If you're going to be cutting lots of fan holes take a dead fan and cut the center part out leaving only the outer housing. This will be your template for laying out where the new hole is going to go. Use masking tape and a fine point Magic Marker to tape over the surface to be cut and lay out the hole. Essentials for working with a Dremel include the diamond cutting wheel, a set of high speed carbide cutters, the thin reddish-brown cutting discs (the thick ones get too hot and aren't good for fine work) and a couple of spare mandrels for the discs. The diamond wheels come with a mandrel but they get so hot it's impossible to remove the screw even after a short time using them. A good electric drill and a set of quality drill bits are also essential.

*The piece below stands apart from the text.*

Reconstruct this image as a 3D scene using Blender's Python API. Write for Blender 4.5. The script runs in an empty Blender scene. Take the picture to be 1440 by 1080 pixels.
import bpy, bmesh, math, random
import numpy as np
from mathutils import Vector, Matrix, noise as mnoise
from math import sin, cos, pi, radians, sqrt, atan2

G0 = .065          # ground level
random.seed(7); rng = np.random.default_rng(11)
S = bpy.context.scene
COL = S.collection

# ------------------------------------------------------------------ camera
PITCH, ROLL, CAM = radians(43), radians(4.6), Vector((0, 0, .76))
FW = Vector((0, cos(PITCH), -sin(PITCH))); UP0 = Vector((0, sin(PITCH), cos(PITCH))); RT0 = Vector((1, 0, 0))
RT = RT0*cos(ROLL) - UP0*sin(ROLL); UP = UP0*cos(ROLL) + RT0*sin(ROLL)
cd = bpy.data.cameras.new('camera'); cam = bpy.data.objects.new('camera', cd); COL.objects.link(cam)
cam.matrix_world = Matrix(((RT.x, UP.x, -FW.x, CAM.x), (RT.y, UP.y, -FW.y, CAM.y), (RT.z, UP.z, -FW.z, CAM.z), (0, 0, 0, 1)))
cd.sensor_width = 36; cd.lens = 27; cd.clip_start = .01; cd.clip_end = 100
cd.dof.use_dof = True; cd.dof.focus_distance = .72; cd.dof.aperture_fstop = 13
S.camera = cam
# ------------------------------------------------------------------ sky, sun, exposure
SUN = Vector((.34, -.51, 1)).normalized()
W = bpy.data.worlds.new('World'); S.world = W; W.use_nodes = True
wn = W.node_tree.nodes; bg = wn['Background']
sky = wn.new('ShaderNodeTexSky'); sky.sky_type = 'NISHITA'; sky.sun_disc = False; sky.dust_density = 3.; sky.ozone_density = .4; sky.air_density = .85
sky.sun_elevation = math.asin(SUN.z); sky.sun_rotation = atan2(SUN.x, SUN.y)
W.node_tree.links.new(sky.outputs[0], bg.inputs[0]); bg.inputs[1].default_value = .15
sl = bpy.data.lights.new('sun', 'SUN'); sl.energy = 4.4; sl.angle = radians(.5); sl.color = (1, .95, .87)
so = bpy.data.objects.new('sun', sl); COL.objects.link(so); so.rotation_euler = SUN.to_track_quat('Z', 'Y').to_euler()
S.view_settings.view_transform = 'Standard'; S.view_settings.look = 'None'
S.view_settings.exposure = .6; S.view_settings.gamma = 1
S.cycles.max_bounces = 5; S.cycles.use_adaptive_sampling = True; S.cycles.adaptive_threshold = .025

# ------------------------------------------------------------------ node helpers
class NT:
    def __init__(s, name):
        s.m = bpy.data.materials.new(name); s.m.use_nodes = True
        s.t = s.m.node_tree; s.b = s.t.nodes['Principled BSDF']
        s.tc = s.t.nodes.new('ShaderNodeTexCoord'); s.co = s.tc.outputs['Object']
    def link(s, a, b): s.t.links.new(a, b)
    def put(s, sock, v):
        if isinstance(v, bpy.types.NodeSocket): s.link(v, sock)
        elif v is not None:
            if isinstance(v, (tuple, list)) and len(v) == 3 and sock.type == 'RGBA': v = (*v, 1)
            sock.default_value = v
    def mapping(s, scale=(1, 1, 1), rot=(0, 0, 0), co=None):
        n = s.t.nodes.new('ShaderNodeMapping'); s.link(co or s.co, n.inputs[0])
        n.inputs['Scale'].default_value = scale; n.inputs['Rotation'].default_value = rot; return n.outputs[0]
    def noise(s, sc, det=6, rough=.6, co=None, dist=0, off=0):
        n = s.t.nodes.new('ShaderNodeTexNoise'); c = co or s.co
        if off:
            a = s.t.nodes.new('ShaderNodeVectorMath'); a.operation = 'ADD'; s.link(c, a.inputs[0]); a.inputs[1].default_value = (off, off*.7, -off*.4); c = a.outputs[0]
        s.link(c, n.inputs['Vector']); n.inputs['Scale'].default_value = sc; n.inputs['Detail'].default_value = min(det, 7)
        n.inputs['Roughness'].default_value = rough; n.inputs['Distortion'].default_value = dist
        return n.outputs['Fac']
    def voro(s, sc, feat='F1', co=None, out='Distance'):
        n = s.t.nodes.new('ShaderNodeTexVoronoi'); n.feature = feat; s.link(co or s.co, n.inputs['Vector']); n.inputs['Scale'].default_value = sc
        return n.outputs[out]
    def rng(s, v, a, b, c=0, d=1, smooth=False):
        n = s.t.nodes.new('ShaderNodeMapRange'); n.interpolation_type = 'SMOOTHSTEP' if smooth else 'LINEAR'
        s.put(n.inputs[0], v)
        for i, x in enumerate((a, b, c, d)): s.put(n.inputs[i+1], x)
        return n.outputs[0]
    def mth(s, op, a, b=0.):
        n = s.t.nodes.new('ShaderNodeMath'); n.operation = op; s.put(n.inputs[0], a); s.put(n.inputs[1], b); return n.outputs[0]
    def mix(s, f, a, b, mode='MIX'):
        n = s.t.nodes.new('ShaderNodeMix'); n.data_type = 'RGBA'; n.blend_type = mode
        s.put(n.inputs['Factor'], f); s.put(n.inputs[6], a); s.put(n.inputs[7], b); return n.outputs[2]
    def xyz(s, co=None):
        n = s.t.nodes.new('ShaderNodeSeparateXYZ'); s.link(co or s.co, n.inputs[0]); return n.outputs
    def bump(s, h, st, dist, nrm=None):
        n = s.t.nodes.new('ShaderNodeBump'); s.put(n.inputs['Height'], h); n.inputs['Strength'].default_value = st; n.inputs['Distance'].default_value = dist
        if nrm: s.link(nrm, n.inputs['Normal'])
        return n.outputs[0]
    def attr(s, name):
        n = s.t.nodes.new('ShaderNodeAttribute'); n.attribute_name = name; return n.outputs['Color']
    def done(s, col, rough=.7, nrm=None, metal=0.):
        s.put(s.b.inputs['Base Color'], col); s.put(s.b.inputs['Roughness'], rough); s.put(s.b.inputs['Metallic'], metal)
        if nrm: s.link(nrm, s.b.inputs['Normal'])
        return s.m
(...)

Use a sharp center punch for laying out corners of rectangular cuts, drill holes in the corners using the divots from the punch as a guide then cut the connecting lines with the diamond cutter. Cut in the direction the blade spins and slowly let it pull itself along, you'll get the straightest cuts this way. Make sure you have the guideline laid out on masking tape on the top of your work surface. Use a ruler to lay out the lines. After a few times you'll get professional looking results.
The diamond wheels are expensive ($15 or so American) and do wear out after cutting a few large holes. I've worn out several but never broken one. The cutting discs are extremely brittle plus break easily and wear quickly. The softer the metal (or plastic) you're working with the faster they wear and break. They're cheap ($4-6 dollars US for 36) and I've been using the ones Walmart sells because they work just as well as the actual Dremel branded ones but cost less. Even after 60+ years of using them I still break plenty of them but far fewer than I did years ago. A steady hand and using the highest speed on the Dremel gives the best results when working with steel. Plastics, brass, aluminum, copper, etc. all cut differently and you'll only learn by practice. The high speed carbide cutters are my main go-to most of the time these days though and a good set is very expensive. I use a Snap-On set I bought dirt cheap from somebody who was retiring from the business in the early 1980's and they're still going strong today. A much cheaper Harbor Freight set should work well for the hobbyist doing case mods though. Practice makes perfect and after you get the hang of things you can also get artsy in the laying out and cutting process.